LONDON: London’s post-Brexit financial services industry must compete more with New York and Singapore rather than with leading EU centers, the head of British bank Barclays said.

“What London needs to be focused on is not Frankfurt or Paris, needs to be focused on New York and Singapore,” Jes Staley, an American banker who spent 30 years in senior roles at US financial services giant JPMorgan, added.

The UK’s powerhouse financial sector, which represents around 7 percent of the nation’s economy, should emerge stronger from Brexit, according to the CEO.

“Brexit gives the UK the opportunity to define its own agenda,” he said, adding that he do not feel there was any need for deregulation to achieve this end.

“And in defining that agenda around financial services, staying competitive with other markets outside of Europe is really what the government should be focused on — and I think that is what they are focusing on.”

Britain’s departure from the EU was finalized on Jan. 1.

The nation’s long-awaited Brexit trade deal with the EU, agreed over Christmas, did not, however, include the finance sector.

Brussels and London are aiming to seal a memorandum of understanding about financial services by March.

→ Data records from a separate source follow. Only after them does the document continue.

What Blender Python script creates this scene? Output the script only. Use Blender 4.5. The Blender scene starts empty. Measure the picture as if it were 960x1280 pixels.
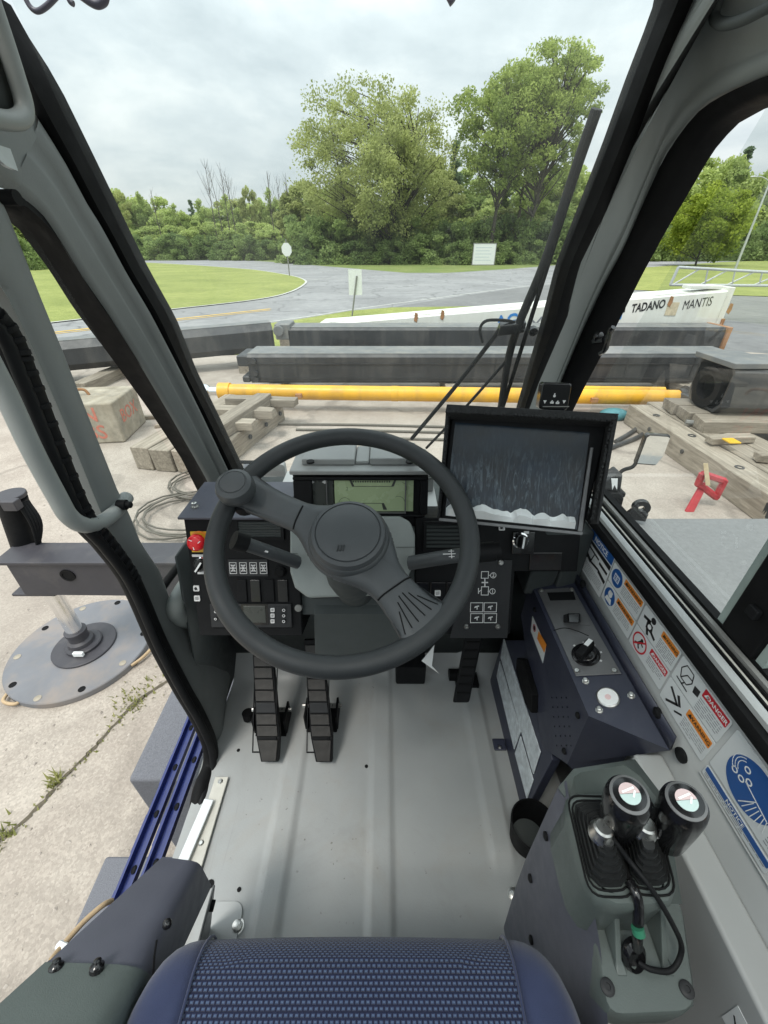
import bpy, bmesh, math, random
import numpy as np
from mathutils import Vector, Matrix
random.seed(7)
C = bpy.context.scene.collection
SC = bpy.context.scene
# ---------------------------------------------------------------- camera, world, sun, exposure
FPX = 512.0; TH = math.radians(32.8); CT, ST = math.cos(TH), math.sin(TH); GZ = -2.45
cam_d = bpy.data.cameras.new('camera'); cam = bpy.data.objects.new('camera', cam_d); C.objects.link(cam)
cam_d.sensor_fit = 'VERTICAL'; cam_d.sensor_height = 36.0; cam_d.lens = FPX/1280*36.0
cam_d.clip_start = 0.02; cam_d.clip_end = 3000
cam.location = (0, 0, 0); cam.rotation_euler = (math.radians(90)-TH, 0, 0)
SC.camera = cam
SC.view_settings.view_transform = 'Standard'; SC.view_settings.look = 'None'
SC.view_settings.exposure = 0.85; SC.view_settings.gamma = 1.0; SC.view_settings.use_curve_mapping = False
SC.cycles.max_bounces = 10; SC.cycles.transparent_max_bounces = 24
SC.cycles.diffuse_bounces = 5; SC.cycles.use_denoising = True
SUN_EL, SUN_AZ = math.radians(66), math.radians(-140)     # azimuth from +Y towards +X
W = bpy.data.worlds.new('World'); SC.world = W; W.use_nodes = True
nt = W.node_tree; nt.nodes.clear()
def N(t, kind, **kw):
    n = t.nodes.new(kind)
    for k, v in kw.items():
        if k in n.inputs.keys(): n.inputs[k].default_value = v
        else: setattr(n, k, v)
    return n
def mathn(t, op, a, b=None, clamp=False):
    n = t.nodes.new('ShaderNodeMath'); n.operation = op; n.use_clamp = clamp
    for i, x in enumerate((a, b)):
        if x is None: continue
        if isinstance(x, (int, float)): n.inputs[i].default_value = x
        else: t.links.new(x, n.inputs[i])
    return n.outputs[0]
def ramp(t, fac, stops, interp='LINEAR'):
    n = t.nodes.new('ShaderNodeValToRGB'); n.color_ramp.interpolation = interp
    el = n.color_ramp.elements
    while len(el) < len(stops): el.new(0.5)
    for e, (p, c) in zip(el, stops):
        e.position = p; e.color = c if len(c) == 4 else (*c, 1)
    t.links.new(fac, n.inputs[0]); return n.outputs[0]
def mixc(t, fac, a, b, mode='MIX'):
    n = t.nodes.new('ShaderNodeMix'); n.data_type = 'RGBA'; n.blend_type = mode
    for i, x in ((0, fac), (6, a), (7, b)):
        if isinstance(x, (int, float)): n.inputs[i].default_value = x
        elif isinstance(x, tuple): n.inputs[i].default_value = x if len(x) == 4 else (*x, 1)
        else: t.links.new(x, n.inputs[i])
    return n.outputs[2]
def noise(t, vec, scale, detail=4, rough=0.55, dist=0.0):
    n = t.nodes.new('ShaderNodeTexNoise'); n.inputs['Scale'].default_value = scale
    n.inputs['Detail'].default_value = detail; n.inputs['Roughness'].default_value = rough
    n.inputs['Distortion'].default_value = dist
    if vec is not None: t.links.new(vec, n.inputs['Vector'])
    return n.outputs['Fac']
def build_world():
    t = nt
    out = N(t, 'ShaderNodeOutputWorld'); bg = N(t, 'ShaderNodeBackground'); bg.inputs[1].default_value = 0.1
    sky = N(t, 'ShaderNodeTexSky'); sky.sky_type = 'NISHITA'; sky.sun_disc = False
    sky.sun_elevation = SUN_EL; sky.sun_rotation = SUN_AZ
    tc = N(t, 'ShaderNodeTexCoord'); sep = N(t, 'ShaderNodeSeparateXYZ'); t.links.new(tc.outputs['Generated'], sep.inputs[0])
    z = mathn(t, 'MAXIMUM', sep.outputs[2], 0.0)
    zz = mathn(t, 'ADD', z, 0.22)
    u = mathn(t, 'DIVIDE', sep.outputs[0], zz); v = mathn(t, 'DIVIDE', sep.outputs[1], zz)
    cv = N(t, 'ShaderNodeCombineXYZ'); t.links.new(u, cv.inputs[0]); t.links.new(v, cv.inputs[1])
    n1 = noise(t, cv.outputs[0], 1.15, 7, 0.56, 0.15)
    n2 = noise(t, cv.outputs[0], 0.42, 3, 0.5, 0.2)
    f = mathn(t, 'ADD', mathn(t, 'MULTIPLY', n1, 0.65), mathn(t, 'MULTIPLY', n2, 0.35))
    cl = ramp(t, f, [(0.40, (3.0, 3.4, 3.55)), (0.49, (3.9, 4.3, 4.4)), (0.56, (4.9, 5.2, 5.15)), (0.67, (6.4, 6.5, 6.3))])
    hz = ramp(t, z, [(0.0, (1, 1, 1, 1)), (0.25, (0, 0, 0, 1))])
    cl2 = mixc(t, mathn(t, 'MULTIPLY', hz, 0.45), cl, (5.2, 5.65, 5.65))
    zen = mathn(t, 'ADD', mathn(t, 'MULTIPLY', z, 2.3), 0.70)   # an overcast sky is brighter overhead
    cl3 = N(t, 'ShaderNodeVectorMath'); cl3.operation = 'SCALE'; t.links.new(cl2, cl3.inputs[0]); t.links.new(zen, cl3.inputs['Scale'])
    mx = mixc(t, 0.93, sky.outputs[0], cl3.outputs[0])
    t.links.new(mx, bg.inputs[0]); t.links.new(bg.outputs[0], out.inputs[0])
build_world()
sun_d = bpy.data.lights.new('sun', 'SUN'); sun_d.energy = 1.3; sun_d.angle = math.radians(16); sun_d.color = (1.0, 0.95, 0.88)
sun = bpy.data.objects.new('sun', sun_d); C.objects.link(sun)
sdir = Vector((math.sin(SUN_AZ)*math.cos(SUN_EL), math.cos(SUN_AZ)*math.cos(SUN_EL), math.sin(SUN_EL)))
sun.rotation_euler = sdir.to_track_quat('Z', 'Y').to_euler(); sun.location = sdir*60

# ---------------------------------------------------------------- materials
MATS = {}
def pm(name, col, rough=0.5, metal=0.0, var=0.10, scale=18.0, bump=0.0, bscale=250.0, spec=0.5, coat=0.0, dirt=0.0, dirtcol=(0.30, 0.26, 0.2), dscale=6.0, sheen=0.0, streak=0.0):
    m = bpy.data.materials.new(name); m.use_nodes = True; t = m.node_tree
    b = t.nodes['Principled BSDF']
    tc = N(t, 'ShaderNodeTexCoord'); co = tc.outputs['Object']
    f = noise(t, co, scale, 5, 0.6)
    lo = tuple(c*(1-var) for c in col); hi = tuple(min(1, c*(1+var)) for c in col)
    c = ramp(t, f, [(0.3, lo), (0.7, hi)])
    if dirt > 0:
        d = noise(t, co, dscale, 8, 0.65, 0.4)
        dm = ramp(t, d, [(0.5, (0, 0, 0)), (0.75, (dirt, dirt, dirt))])
        c = mixc(t, dm, c, dirtcol)
    if streak:
        mp = N(t, 'ShaderNodeMapping'); mp.inputs['Scale'].default_value = (5.0, 5.0, 0.5); t.links.new(co, mp.inputs[0])
        sk = ramp(t, noise(t, mp.outputs[0], 1.0, 6, 0.6, 0.3), [(0.48, (0, 0, 0)), (0.68, (streak,)*3)]); c = mixc(t, sk, c, dirtcol)
        ch = ramp(t, noise(t, co, 7.0, 6, 0.75), [(0.66, (0, 0, 0)), (0.70, (streak,)*3)]); c = mixc(t, ch, c, tuple(x*0.8 for x in dirtcol))
    t.links.new(c, b.inputs['Base Color'])
    b.inputs['Roughness'].default_value = rough; b.inputs['Metallic'].default_value = metal
    rr = ramp(t, noise(t, co, scale*2.3, 4), [(0.3, (max(0, rough-0.07),)*3), (0.7, (min(1, rough+0.08),)*3)])
    t.links.new(rr, b.inputs['Roughness'])
    b.inputs['Specular IOR Level'].default_value = spec; b.inputs['Coat Weight'].default_value = coat
    if sheen: b.inputs['Sheen Weight'].default_value = sheen
    if bump > 0:
        bn = N(t, 'ShaderNodeBump'); bn.inputs['Strength'].default_value = bump; bn.inputs['Distance'].default_value = 0.002
        t.links.new(noise(t, co, bscale, 3, 0.6), bn.inputs['Height']); t.links.new(bn.outputs[0], b.inputs['Normal'])
    MATS[name] = m; return m
M_trim   = pm('cab_trim_grey', (0.165, 0.177, 0.174), 0.55, var=0.06, scale=9, bump=0.18, bscale=420)
M_trim_lit  = pm('lit_trim_grey', (0.215, 0.235, 0.23), 0.5, var=0.05, scale=9, bump=0.15, bscale=420)  # cab trim again, lighter: sky light on the right header put into colour
M_tread  = pm('pedal_rubber', (0.045, 0.043, 0.041), 0.55, var=0.25, scale=40, spec=0.3)
M_trimd  = pm('cab_trim_dark', (0.065, 0.074, 0.074), 0.6, spec=0.3, var=0.06, bump=0.18, bscale=420)
M_wall   = pm('wall_paint_grey', (0.36, 0.375, 0.375), 0.45, var=0.04, scale=6, bump=0.05, bscale=500)
M_rubber = pm('black_rubber', (0.009, 0.0092, 0.0098), 0.6, var=0.2, bump=0.1, spec=0.1)
M_black  = pm('black_plastic', (0.011, 0.0115, 0.0125), 0.55, var=0.15, scale=30, bump=0.12, bscale=600, spec=0.12)
M_blackg = pm('black_gloss', (0.008, 0.008, 0.009), 0.16, var=0.1, spec=0.6)
M_wheel  = pm('wheel_grip', (0.024, 0.027, 0.029), 0.5, var=0.08, scale=14, bump=0.25, bscale=900, spec=0.4)
M_wheel2 = pm('wheel_hub_plastic', (0.045, 0.05, 0.054), 0.48, var=0.06, bump=0.2, bscale=900)
M_column = pm('column_grey', (0.26, 0.285, 0.275), 0.5, var=0.05, bump=0.2, bscale=600)
M_lid    = pm('cluster_lid_grey', (0.30, 0.31, 0.305), 0.6, var=0.04, bump=0.1, bscale=600)
M_navy   = pm('navy_metal', (0.032, 0.036, 0.058), 0.38, var=0.08, scale=7, bump=0.06, bscale=500, dirt=0.15, dirtcol=(0.12, 0.12, 0.13), dscale=30)
M_navyc  = pm('console_blue_grey', (0.08, 0.084, 0.108), 0.42, var=0.05, bump=0.08, bscale=500)
M_green  = pm('console_green_grey', (0.085, 0.103, 0.098), 0.45, var=0.05, bump=0.15, bscale=700)
M_chrome = pm('chrome', (0.75, 0.75, 0.76), 0.1, 1.0, var=0.03)
M_steel  = pm('zinc_steel', (0.55, 0.55, 0.53), 0.32, 1.0, var=0.15, scale=80)
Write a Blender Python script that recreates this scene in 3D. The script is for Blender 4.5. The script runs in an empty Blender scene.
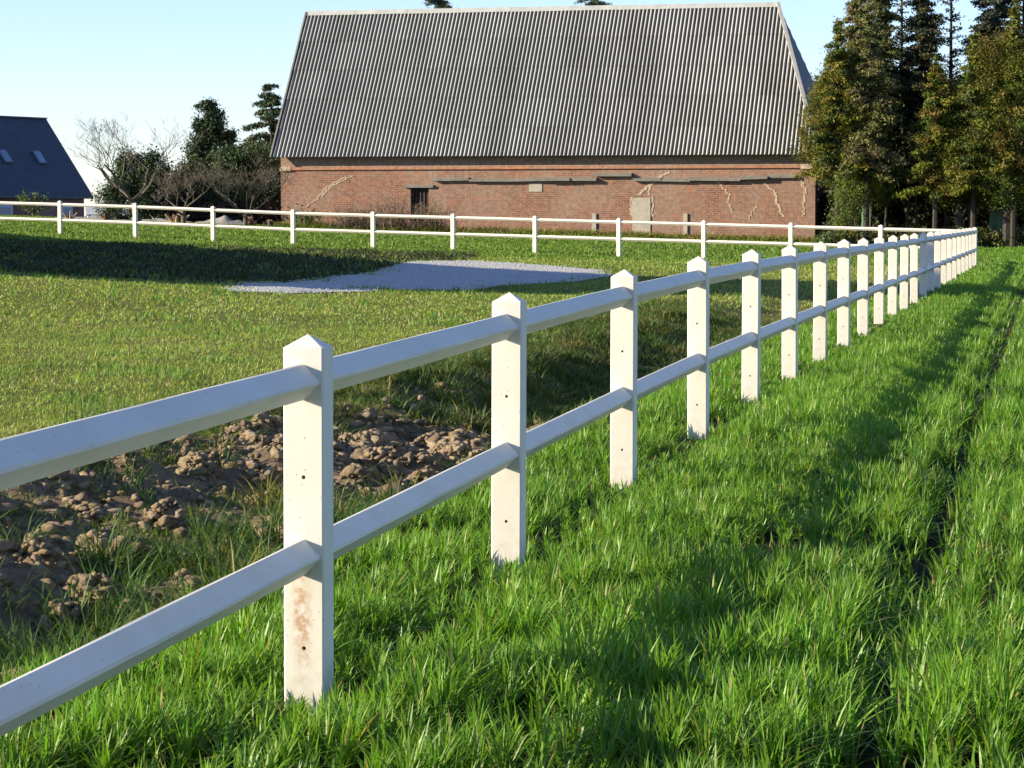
import bpy, math, random
import numpy as np
from mathutils import Vector, Matrix

SC = bpy.context.scene
COL = SC.collection
rad = math.radians

# ------------------------------------------------------------------ camera
cam_d = bpy.data.cameras.new("camera")
cam = bpy.data.objects.new("camera", cam_d); COL.objects.link(cam)
cam_d.sensor_fit = 'HORIZONTAL'; cam_d.sensor_width = 36.0
cam_d.lens = 36.0 * 2750 / 1024
cam_d.clip_start = 0.1; cam_d.clip_end = 6000
cam.location = (0, 0, 1.45)
cam.rotation_euler = (rad(90 - 3.4544), 0, 0)
SC.camera = cam

# ------------------------------------------------------------------ light
SUN_EL, BETA = 18.0, 10.0            # sun low on the left, a little behind the camera
W = bpy.data.worlds.new("World"); SC.world = W; W.use_nodes = True
wn = W.node_tree.nodes; wl = W.node_tree.links
bgn = wn['Background']
sky = wn.new('ShaderNodeTexSky'); sky.sky_type = 'NISHITA'; sky.sun_disc = False
sky.sun_elevation = rad(SUN_EL); sky.sun_rotation = rad(270 - BETA)
sky.air_density = 0.85; sky.dust_density = 0.15; sky.ozone_density = 3.0; sky.altitude = 100
tnt = wn.new('ShaderNodeMix'); tnt.data_type = 'RGBA'; tnt.blend_type = 'MULTIPLY'; tnt.inputs[0].default_value = 1
tnt.inputs[7].default_value = (1.03, 0.97, 1.10, 1)
wl.new(sky.outputs[0], tnt.inputs[6]); wl.new(tnt.outputs[2], bgn.inputs[0]); bgn.inputs[1].default_value = 0.093
sun_d = bpy.data.lights.new("sun", 'SUN'); sun = bpy.data.objects.new("sun", sun_d); COL.objects.link(sun)
sun_d.energy = 5.0; sun_d.angle = rad(0.5); sun_d.color = (1.0, 0.87, 0.65)
dirv = Vector((math.cos(rad(BETA)) * math.cos(rad(SUN_EL)), math.sin(rad(BETA)) * math.cos(rad(SUN_EL)), -math.sin(rad(SUN_EL))))
sun.rotation_euler = dirv.to_track_quat('-Z', 'Y').to_euler()
sun.location = (-30, -5, 20)
SC.view_settings.view_transform = 'Standard'; SC.view_settings.look = 'None'
SC.view_settings.gamma = 1.0; SC.view_settings.use_curve_mapping = False
SC.view_settings.exposure = 1.3

rng = np.random.default_rng(7)
R = random.Random(11)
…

London’s financial sector is referred to as the City.




Barclays’ CEO Jes Staley. (Reuters file photo)

“What the UK needs and London needs, is to make sure that the City is one of the best places, whether (in terms of) regulation or law or language, or talent, that manages these flows of capital wealth,” Staley said.

“Brexit is more than likely on the positive side than on the negative side,” Staley told the BBC.

New York retained the top spot in a survey of global financial centers published in September by Global Financial Centers Index, with London strengthening its position in second.

While trading in euro shares and some derivatives has left for other European centers, including some to New York, since Brexit, no one European competitor has emerged as a dominant force in the EU and so London views New York, Shanghai, Tokyo, Hong Kong and Singapore as its true rivals.

London dominates the world’s $6.6 trillion-a-day foreign exchange market, is the biggest center for international banking and the second largest fintech hub after the US.

“What the UK needs and London needs, is to make sure that the City is one of the best places, whether (it is in terms of) regulation or law or language, or talent,” Staley said.

Echoing other leading City of London figures, he cautioned, however, against a bonfire of regulation.

“I wouldn’t burn one piece of regulation,” added the boss of Barclays, which he said employs some 50,000 people in the UK, roughly 20,000 outside of the UK and 10,000 in the US.

“Some amount of capital has moved but London is still obviously the main center for Barclays .... there are some jobs that are going to Europe, that otherwise would have been in the UK, but it’s in the hundreds,” Staley added.